Power company crews repair poles on a stretch of road near Charlottetown Thursday November 29, 2018 as a major storm hits the provionce. Five poles were downed on this short stretch of road as winds gusting to 100 km/h hit. The storm also brought snow and rain and has knocked power out to more than 40,000 Maritime Electric customers as of mid-afternoon. High tides and surf is causing damage along the north shore of the province. -Brian McInnis/Special to The Guardian
Power company crews repair poles on a stretch of road near Charlottetown Thursday, Nov. 29, 2018 as a major storm hits the province.
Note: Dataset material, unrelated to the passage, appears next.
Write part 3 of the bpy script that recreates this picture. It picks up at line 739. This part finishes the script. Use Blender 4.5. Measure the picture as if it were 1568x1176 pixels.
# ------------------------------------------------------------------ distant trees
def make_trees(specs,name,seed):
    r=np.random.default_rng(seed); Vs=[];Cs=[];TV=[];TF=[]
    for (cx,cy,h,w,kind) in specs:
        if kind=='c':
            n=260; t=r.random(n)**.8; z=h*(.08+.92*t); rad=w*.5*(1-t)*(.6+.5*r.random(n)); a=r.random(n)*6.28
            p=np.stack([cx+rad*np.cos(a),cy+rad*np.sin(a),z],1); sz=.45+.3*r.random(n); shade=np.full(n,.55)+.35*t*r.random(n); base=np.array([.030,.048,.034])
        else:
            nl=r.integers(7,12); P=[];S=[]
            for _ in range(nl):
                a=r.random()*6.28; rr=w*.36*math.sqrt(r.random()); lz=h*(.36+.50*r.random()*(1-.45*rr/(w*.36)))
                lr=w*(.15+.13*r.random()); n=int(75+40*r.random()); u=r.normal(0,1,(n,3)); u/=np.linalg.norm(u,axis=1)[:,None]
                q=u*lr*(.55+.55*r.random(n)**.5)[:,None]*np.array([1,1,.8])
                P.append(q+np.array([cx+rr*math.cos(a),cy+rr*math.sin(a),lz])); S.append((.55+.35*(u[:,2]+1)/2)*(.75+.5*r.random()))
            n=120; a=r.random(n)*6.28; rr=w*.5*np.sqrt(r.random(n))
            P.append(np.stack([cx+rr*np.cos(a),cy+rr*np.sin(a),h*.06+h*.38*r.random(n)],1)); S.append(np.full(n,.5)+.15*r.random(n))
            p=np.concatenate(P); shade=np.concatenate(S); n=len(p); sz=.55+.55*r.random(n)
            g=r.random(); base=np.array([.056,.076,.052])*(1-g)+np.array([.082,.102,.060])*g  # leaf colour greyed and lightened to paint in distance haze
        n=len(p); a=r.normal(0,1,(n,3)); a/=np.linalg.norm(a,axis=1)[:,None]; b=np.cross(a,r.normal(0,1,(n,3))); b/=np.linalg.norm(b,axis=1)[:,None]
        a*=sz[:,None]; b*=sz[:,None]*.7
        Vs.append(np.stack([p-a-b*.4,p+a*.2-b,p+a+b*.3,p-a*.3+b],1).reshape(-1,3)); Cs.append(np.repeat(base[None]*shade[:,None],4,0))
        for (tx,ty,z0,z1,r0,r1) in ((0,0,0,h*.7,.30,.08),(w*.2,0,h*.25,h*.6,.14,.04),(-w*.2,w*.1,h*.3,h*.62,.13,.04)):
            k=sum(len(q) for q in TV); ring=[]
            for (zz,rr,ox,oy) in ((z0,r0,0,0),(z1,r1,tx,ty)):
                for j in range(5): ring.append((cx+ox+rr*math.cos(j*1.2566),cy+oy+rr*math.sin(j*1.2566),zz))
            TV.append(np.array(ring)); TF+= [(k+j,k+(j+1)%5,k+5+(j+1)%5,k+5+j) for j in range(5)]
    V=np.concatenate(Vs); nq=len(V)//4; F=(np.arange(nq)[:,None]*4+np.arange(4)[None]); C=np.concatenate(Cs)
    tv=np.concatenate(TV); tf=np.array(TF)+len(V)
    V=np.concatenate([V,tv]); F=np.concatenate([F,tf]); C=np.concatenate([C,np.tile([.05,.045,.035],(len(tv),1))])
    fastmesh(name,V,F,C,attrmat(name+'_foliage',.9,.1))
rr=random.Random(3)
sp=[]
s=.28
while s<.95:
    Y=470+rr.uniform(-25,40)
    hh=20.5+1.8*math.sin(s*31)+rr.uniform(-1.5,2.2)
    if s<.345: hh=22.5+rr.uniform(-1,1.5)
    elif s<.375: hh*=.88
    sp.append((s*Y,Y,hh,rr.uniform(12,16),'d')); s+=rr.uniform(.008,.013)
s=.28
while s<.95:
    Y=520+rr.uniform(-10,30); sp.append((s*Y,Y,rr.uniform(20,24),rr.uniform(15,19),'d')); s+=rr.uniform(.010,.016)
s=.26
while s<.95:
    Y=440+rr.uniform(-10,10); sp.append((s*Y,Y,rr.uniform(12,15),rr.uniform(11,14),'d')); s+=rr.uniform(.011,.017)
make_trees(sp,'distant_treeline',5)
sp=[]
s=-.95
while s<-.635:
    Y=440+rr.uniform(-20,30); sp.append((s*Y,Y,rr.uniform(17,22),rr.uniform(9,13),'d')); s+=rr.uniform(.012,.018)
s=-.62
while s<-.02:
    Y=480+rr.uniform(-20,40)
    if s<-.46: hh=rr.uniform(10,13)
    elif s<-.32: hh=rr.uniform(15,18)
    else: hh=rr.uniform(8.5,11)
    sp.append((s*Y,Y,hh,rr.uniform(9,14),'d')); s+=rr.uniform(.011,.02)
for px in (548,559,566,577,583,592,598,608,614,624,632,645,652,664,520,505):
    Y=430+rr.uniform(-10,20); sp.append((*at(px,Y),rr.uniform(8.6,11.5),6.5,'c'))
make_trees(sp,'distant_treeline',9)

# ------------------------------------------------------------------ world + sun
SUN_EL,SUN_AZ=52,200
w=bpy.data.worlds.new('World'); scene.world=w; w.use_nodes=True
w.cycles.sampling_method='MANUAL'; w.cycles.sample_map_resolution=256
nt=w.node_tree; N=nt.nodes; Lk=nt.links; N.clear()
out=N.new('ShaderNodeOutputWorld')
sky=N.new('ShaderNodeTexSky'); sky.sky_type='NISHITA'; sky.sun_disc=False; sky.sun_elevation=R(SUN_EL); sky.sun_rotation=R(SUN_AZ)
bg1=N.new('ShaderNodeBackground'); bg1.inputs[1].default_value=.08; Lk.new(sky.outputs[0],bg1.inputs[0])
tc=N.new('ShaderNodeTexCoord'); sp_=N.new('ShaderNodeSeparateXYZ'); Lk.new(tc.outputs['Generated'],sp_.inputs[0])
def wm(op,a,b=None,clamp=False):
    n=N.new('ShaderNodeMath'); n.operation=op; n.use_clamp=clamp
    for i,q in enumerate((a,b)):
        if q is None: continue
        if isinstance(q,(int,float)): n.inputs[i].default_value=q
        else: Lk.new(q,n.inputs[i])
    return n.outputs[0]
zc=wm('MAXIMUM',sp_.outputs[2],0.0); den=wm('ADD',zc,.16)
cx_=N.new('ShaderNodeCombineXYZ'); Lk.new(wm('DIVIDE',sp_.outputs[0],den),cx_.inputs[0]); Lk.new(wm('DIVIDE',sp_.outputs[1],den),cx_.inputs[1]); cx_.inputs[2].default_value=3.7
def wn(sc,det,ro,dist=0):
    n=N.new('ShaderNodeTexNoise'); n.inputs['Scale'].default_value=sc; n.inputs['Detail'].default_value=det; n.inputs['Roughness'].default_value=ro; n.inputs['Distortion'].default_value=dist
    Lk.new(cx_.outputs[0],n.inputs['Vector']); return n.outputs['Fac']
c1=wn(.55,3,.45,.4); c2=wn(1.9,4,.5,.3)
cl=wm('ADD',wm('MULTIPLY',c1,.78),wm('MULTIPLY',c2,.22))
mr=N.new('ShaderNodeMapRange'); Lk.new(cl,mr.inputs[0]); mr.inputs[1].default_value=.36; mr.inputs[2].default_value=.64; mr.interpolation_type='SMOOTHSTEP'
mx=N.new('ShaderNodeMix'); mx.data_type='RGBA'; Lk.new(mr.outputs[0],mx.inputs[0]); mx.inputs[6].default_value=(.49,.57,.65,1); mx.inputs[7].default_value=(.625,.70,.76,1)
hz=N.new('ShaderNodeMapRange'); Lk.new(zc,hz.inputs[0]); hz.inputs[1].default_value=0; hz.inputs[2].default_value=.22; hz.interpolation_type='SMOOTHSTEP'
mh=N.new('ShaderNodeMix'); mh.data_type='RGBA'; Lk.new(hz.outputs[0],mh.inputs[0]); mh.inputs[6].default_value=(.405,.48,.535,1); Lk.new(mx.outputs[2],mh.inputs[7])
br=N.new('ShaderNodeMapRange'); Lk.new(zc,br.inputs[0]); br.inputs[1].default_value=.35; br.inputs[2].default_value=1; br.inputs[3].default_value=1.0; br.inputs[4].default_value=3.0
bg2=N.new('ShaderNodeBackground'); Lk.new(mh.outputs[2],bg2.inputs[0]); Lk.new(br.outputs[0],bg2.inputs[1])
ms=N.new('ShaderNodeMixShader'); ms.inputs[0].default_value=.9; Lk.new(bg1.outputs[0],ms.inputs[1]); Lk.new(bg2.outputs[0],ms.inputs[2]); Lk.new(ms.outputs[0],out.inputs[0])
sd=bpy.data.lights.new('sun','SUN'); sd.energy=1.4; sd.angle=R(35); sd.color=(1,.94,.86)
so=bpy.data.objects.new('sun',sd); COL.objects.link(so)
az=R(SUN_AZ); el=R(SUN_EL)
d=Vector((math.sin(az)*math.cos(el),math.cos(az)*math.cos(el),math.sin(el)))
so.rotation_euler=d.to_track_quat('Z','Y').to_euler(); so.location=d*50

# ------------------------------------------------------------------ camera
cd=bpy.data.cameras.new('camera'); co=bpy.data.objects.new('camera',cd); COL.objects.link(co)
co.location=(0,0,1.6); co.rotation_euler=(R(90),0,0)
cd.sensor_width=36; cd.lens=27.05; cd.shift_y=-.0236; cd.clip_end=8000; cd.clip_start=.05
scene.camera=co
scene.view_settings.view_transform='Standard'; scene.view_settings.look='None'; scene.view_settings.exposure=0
Five poles were downed on this short stretch of road as winds gusting to 100 km/h hit. -Brian McInnis/Special to The Guardian

CHARLOTTETOWN, P.E.I. - Tens of thousands of people endured the inconvenience and discomfort of wide-spread power outages in P.E.I. this week.

Hundreds, however, sought temporary comfort in one of 17 warming shelters that opened across the province.

Some made a short visit just to charge a phone or laptop. Others stayed for hours, enjoying hot food and friendly company.

“The mood was good…people were just glad to have a nice place to come and warm up and have coffee,’’ says Shari MacDonald, the secretary of Miltonvale Park Community Hall, where almost 40 people dropped in between 1:30 p.m. and midnight Thursday.

“It was nice to be with people where it was warm.’’

MacDonald, who is also CAO of Miltonvale Park, was touched by the sense of community.

One couple came to the community hall and cooked “really yummy fish and carrots and turnips’’ for all on hand to enjoy.


Restoring power

  • At one point on Thursday, all of Maritime Electric’s 80,000 or so customers were without power.
  • As of 5 p.m. Friday, more than 7,000 were still without power.
  • Maritime Electric says hundreds could still be without power into Sunday. “It’s really slow going,’’ says Kim Griffin, spokeswoman with the public utility.

Stratford Town Centre drew about 150 people between 3 p.m. and 9:45 p.m., serving as a warming centre for local residents who were without power.

Some stayed for a couple of hours. Others were content with a much shorter reprieve from a dark, cool home.

Children played in the large gymnasium. Adults enjoyed conversation.

“It was a really nice atmosphere,’’ says Wendy Watts, community engagement co-ordinator with the Town of Stratford.

“Everything was very positive. People were very appreciative of having a place to warm up and charge their electronics.’’

The Cornwall Civic Centre had a short but eventful run as a warming centre, opening from 5:30 p.m. to 8:30 p.m. Thursday.

More than 50 people made their way in over the three hours.

Board games and cards were put to entertaining use. Plenty of activities kept children amused. A wide variety of music was played.

“It was really quite fun, actually,’’ says Shelley McKenna, events co-ordinator with the Town of Cornwall.

“It was really such an interesting time…given the circumstances.’’


The following locations have warming centres:

  • Kingston Legion
  • Kinkora Community Centre
  • Alberton Firehall (8 a.m. to 6 p.m. Saturday)
  • Mount Stewart Community Centre (2:30 to 9 p.m.)
  • O'Leary Fire Department
  • John J. Sark Memorial School in Lennox Island
  • Summerside Credit Union Place
  • Belfast Rec Centre (opens 7 a.m. Saturday)
  • Wellington Fire Hall (opens 9 a.m. Saturday)

McKenna says some newcomers from Mexico welcomed the opportunity to escape the indoor cold of their temporarily powerless home.

“They were extremely appreciative…such a great atmosphere,’’ says McKenna.

Only 30 or so people made their way Thursday to Charlottetown’s two warming spots – the Hillsborough and West Royalty community centres, where hot coffee and treats were served. One person, though, stayed the night, says Charlottetown Fire Chief Randy MacDonald.

MacDonald adds staff from the city’s public works department made the rounds checking on seniors in apartments around Charlottetown.

Nobody required assistance, he notes, but the seniors were appreciative of the check-in.

In Summerside, a little over a dozen people made their way to the fire hall that was open from 6 p.m. to 8:30 p.m. as a warming centre.

People stayed, on average, for 45 minutes to an hour.

“Everybody was in good spirits – happy to have a place to come to charge their phones and warm up a little bit,’’ says Gordon MacFarlane, deputy CAO of Summerside.